SET EXERCISE | What is the number of lines in the data that hold the string "objects"? Reply with that number only.

RECORDED DATA |
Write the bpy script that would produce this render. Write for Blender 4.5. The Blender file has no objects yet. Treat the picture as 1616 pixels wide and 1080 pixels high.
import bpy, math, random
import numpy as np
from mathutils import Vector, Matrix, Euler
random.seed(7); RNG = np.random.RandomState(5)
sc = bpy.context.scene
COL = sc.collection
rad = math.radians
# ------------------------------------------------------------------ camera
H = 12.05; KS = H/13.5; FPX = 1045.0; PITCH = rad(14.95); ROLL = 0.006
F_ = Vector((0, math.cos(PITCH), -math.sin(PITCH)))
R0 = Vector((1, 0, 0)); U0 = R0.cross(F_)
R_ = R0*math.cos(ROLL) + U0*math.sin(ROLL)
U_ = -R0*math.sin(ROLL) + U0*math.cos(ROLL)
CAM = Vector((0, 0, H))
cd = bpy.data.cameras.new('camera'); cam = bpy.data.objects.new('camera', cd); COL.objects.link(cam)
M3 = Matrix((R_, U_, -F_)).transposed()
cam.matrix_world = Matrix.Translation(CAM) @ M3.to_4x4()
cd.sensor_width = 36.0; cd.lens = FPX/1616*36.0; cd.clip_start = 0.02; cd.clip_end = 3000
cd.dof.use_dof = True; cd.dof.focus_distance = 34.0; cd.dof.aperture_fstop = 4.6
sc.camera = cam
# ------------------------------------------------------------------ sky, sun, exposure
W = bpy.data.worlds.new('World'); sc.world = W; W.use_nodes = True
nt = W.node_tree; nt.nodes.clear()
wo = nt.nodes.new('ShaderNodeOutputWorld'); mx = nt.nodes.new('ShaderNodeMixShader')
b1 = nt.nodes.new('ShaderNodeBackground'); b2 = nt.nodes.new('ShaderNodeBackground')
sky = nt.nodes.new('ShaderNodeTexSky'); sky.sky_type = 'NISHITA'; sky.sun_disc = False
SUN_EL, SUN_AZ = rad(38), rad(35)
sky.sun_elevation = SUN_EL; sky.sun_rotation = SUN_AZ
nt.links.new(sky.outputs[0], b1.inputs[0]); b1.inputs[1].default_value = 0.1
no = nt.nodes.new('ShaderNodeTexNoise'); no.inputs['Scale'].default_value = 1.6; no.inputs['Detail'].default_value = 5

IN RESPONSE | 2